> _Objective_
The exercise asks for every line of the data to be reproduced exactly.

> _Supplied information_
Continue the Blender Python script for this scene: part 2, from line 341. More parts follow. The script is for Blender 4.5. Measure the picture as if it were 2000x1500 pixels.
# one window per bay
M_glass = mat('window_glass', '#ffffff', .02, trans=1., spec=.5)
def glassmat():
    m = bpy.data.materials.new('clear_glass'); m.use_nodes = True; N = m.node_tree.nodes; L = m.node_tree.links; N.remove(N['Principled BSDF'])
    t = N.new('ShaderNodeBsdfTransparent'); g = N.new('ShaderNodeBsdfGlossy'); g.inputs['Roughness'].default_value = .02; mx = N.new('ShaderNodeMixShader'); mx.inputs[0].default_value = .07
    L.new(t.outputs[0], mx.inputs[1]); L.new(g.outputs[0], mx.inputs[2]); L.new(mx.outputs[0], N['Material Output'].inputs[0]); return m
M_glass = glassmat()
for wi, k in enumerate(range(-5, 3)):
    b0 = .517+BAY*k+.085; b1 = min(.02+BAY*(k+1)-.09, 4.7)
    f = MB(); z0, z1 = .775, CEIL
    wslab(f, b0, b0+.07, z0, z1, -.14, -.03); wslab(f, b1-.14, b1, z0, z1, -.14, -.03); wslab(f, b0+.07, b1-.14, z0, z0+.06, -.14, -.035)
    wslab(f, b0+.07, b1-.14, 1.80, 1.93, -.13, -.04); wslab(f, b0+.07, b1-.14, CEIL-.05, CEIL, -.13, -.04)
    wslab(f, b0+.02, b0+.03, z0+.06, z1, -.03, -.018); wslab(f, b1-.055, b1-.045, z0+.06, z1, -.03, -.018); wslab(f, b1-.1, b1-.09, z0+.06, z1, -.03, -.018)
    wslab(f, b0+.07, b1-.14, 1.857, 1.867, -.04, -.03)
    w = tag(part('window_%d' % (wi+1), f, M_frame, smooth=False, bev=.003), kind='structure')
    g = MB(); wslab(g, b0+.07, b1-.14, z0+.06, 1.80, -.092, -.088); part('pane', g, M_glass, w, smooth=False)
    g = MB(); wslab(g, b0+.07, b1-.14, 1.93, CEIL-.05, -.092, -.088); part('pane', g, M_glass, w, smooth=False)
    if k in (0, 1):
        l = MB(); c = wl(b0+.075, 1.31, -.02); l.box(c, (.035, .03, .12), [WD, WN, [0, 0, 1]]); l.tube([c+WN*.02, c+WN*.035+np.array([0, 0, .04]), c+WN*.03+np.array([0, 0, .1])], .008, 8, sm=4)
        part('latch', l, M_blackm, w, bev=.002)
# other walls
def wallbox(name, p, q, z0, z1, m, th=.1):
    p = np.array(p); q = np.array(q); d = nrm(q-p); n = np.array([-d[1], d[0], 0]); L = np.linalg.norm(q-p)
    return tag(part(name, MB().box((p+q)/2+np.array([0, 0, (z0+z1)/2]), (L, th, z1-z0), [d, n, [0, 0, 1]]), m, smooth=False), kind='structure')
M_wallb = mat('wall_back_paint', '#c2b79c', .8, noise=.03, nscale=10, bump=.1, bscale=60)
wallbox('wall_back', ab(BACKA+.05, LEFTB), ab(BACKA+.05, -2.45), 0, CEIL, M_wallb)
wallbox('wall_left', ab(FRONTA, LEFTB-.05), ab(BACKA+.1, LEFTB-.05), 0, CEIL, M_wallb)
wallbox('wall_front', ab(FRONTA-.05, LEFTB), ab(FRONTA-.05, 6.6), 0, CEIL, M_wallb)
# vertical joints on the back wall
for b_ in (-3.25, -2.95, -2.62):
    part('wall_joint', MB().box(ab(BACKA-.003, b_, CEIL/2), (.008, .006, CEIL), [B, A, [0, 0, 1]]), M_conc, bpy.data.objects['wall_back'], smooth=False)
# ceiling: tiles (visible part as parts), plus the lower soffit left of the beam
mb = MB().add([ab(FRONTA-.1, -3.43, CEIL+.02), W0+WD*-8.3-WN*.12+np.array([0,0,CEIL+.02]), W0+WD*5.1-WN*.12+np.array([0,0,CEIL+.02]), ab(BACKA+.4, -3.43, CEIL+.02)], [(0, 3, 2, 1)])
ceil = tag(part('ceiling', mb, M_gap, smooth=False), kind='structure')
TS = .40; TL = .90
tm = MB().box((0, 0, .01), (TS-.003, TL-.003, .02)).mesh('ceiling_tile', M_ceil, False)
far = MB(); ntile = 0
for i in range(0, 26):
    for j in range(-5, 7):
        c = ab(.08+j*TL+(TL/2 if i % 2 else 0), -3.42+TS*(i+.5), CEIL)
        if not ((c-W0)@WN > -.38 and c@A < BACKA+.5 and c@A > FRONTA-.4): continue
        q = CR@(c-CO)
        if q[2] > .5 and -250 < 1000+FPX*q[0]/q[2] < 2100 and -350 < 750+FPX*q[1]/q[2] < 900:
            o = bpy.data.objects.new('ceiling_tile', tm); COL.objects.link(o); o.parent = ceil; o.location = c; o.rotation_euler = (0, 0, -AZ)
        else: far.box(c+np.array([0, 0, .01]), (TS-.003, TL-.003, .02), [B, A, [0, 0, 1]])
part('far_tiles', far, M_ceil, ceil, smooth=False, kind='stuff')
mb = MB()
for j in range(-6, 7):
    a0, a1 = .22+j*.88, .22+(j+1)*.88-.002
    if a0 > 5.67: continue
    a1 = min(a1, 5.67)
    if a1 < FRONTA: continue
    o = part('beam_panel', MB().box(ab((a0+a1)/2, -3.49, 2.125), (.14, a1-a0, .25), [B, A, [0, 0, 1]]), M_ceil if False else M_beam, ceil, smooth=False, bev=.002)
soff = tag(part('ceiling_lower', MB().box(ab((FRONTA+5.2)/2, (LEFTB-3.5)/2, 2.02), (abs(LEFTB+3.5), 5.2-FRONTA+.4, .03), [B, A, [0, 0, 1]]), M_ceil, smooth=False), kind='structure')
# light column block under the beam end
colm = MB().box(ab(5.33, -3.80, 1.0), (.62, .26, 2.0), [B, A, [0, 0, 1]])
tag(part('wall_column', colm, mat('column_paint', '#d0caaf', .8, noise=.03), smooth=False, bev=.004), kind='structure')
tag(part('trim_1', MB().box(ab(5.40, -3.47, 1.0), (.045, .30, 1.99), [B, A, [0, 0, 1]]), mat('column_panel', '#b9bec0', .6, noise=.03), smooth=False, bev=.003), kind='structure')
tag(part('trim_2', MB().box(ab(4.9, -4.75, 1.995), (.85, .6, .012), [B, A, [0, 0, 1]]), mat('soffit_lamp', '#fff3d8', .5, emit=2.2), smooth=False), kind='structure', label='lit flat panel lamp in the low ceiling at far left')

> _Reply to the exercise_
Continue the Blender Python script for this scene: part 2, from line 341. More parts follow. The script is for Blender 4.5. Measure the picture as if it were 2000x1500 pixels.
# one window per bay
M_glass = mat('window_glass', '#ffffff', .02, trans=1., spec=.5)
def glassmat():
    m = bpy.data.materials.new('clear_glass'); m.use_nodes = True; N = m.node_tree.nodes; L = m.node_tree.links; N.remove(N['Principled BSDF'])
    t = N.new('ShaderNodeBsdfTransparent'); g = N.new('ShaderNodeBsdfGlossy'); g.inputs['Roughness'].default_value = .02; mx = N.new('ShaderNodeMixShader'); mx.inputs[0].default_value = .07
    L.new(t.outputs[0], mx.inputs[1]); L.new(g.outputs[0], mx.inputs[2]); L.new(mx.outputs[0], N['Material Output'].inputs[0]); return m
M_glass = glassmat()
for wi, k in enumerate(range(-5, 3)):
    b0 = .517+BAY*k+.085; b1 = min(.02+BAY*(k+1)-.09, 4.7)
    f = MB(); z0, z1 = .775, CEIL
    wslab(f, b0, b0+.07, z0, z1, -.14, -.03); wslab(f, b1-.14, b1, z0, z1, -.14, -.03); wslab(f, b0+.07, b1-.14, z0, z0+.06, -.14, -.035)
    wslab(f, b0+.07, b1-.14, 1.80, 1.93, -.13, -.04); wslab(f, b0+.07, b1-.14, CEIL-.05, CEIL, -.13, -.04)
    wslab(f, b0+.02, b0+.03, z0+.06, z1, -.03, -.018); wslab(f, b1-.055, b1-.045, z0+.06, z1, -.03, -.018); wslab(f, b1-.1, b1-.09, z0+.06, z1, -.03, -.018)
    wslab(f, b0+.07, b1-.14, 1.857, 1.867, -.04, -.03)
    w = tag(part('window_%d' % (wi+1), f, M_frame, smooth=False, bev=.003), kind='structure')
    g = MB(); wslab(g, b0+.07, b1-.14, z0+.06, 1.80, -.092, -.088); part('pane', g, M_glass, w, smooth=False)
    g = MB(); wslab(g, b0+.07, b1-.14, 1.93, CEIL-.05, -.092, -.088); part('pane', g, M_glass, w, smooth=False)
    if k in (0, 1):
        l = MB(); c = wl(b0+.075, 1.31, -.02); l.box(c, (.035, .03, .12), [WD, WN, [0, 0, 1]]); l.tube([c+WN*.02, c+WN*.035+np.array([0, 0, .04]), c+WN*.03+np.array([0, 0, .1])], .008, 8, sm=4)
        part('latch', l, M_blackm, w, bev=.002)
# other walls
def wallbox(name, p, q, z0, z1, m, th=.1):
    p = np.array(p); q = np.array(q); d = nrm(q-p); n = np.array([-d[1], d[0], 0]); L = np.linalg.norm(q-p)
    return tag(part(name, MB().box((p+q)/2+np.array([0, 0, (z0+z1)/2]), (L, th, z1-z0), [d, n, [0, 0, 1]]), m, smooth=False), kind='structure')
M_wallb = mat('wall_back_paint', '#c2b79c', .8, noise=.03, nscale=10, bump=.1, bscale=60)
wallbox('wall_back', ab(BACKA+.05, LEFTB), ab(BACKA+.05, -2.45), 0, CEIL, M_wallb)
wallbox('wall_left', ab(FRONTA, LEFTB-.05), ab(BACKA+.1, LEFTB-.05), 0, CEIL, M_wallb)
wallbox('wall_front', ab(FRONTA-.05, LEFTB), ab(FRONTA-.05, 6.6), 0, CEIL, M_wallb)
# vertical joints on the back wall
for b_ in (-3.25, -2.95, -2.62):
    part('wall_joint', MB().box(ab(BACKA-.003, b_, CEIL/2), (.008, .006, CEIL), [B, A, [0, 0, 1]]), M_conc, bpy.data.objects['wall_back'], smooth=False)
# ceiling: tiles (visible part as parts), plus the lower soffit left of the beam
mb = MB().add([ab(FRONTA-.1, -3.43, CEIL+.02), W0+WD*-8.3-WN*.12+np.array([0,0,CEIL+.02]), W0+WD*5.1-WN*.12+np.array([0,0,CEIL+.02]), ab(BACKA+.4, -3.43, CEIL+.02)], [(0, 3, 2, 1)])
ceil = tag(part('ceiling', mb, M_gap, smooth=False), kind='structure')
TS = .40; TL = .90
tm = MB().box((0, 0, .01), (TS-.003, TL-.003, .02)).mesh('ceiling_tile', M_ceil, False)
far = MB(); ntile = 0
for i in range(0, 26):
    for j in range(-5, 7):
        c = ab(.08+j*TL+(TL/2 if i % 2 else 0), -3.42+TS*(i+.5), CEIL)
        if not ((c-W0)@WN > -.38 and c@A < BACKA+.5 and c@A > FRONTA-.4): continue
        q = CR@(c-CO)
        if q[2] > .5 and -250 < 1000+FPX*q[0]/q[2] < 2100 and -350 < 750+FPX*q[1]/q[2] < 900:
            o = bpy.data.objects.new('ceiling_tile', tm); COL.objects.link(o); o.parent = ceil; o.location = c; o.rotation_euler = (0, 0, -AZ)
        else: far.box(c+np.array([0, 0, .01]), (TS-.003, TL-.003, .02), [B, A, [0, 0, 1]])
part('far_tiles', far, M_ceil, ceil, smooth=False, kind='stuff')
mb = MB()
for j in range(-6, 7):
    a0, a1 = .22+j*.88, .22+(j+1)*.88-.002
    if a0 > 5.67: continue
    a1 = min(a1, 5.67)
    if a1 < FRONTA: continue
    o = part('beam_panel', MB().box(ab((a0+a1)/2, -3.49, 2.125), (.14, a1-a0, .25), [B, A, [0, 0, 1]]), M_ceil if False else M_beam, ceil, smooth=False, bev=.002)
soff = tag(part('ceiling_lower', MB().box(ab((FRONTA+5.2)/2, (LEFTB-3.5)/2, 2.02), (abs(LEFTB+3.5), 5.2-FRONTA+.4, .03), [B, A, [0, 0, 1]]), M_ceil, smooth=False), kind='structure')
# light column block under the beam end
colm = MB().box(ab(5.33, -3.80, 1.0), (.62, .26, 2.0), [B, A, [0, 0, 1]])
tag(part('wall_column', colm, mat('column_paint', '#d0caaf', .8, noise=.03), smooth=False, bev=.004), kind='structure')
tag(part('trim_1', MB().box(ab(5.40, -3.47, 1.0), (.045, .30, 1.99), [B, A, [0, 0, 1]]), mat('column_panel', '#b9bec0', .6, noise=.03), smooth=False, bev=.003), kind='structure')
tag(part('trim_2', MB().box(ab(4.9, -4.75, 1.995), (.85, .6, .012), [B, A, [0, 0, 1]]), mat('soffit_lamp', '#fff3d8', .5, emit=2.2), smooth=False), kind='structure', label='lit flat panel lamp in the low ceiling at far left')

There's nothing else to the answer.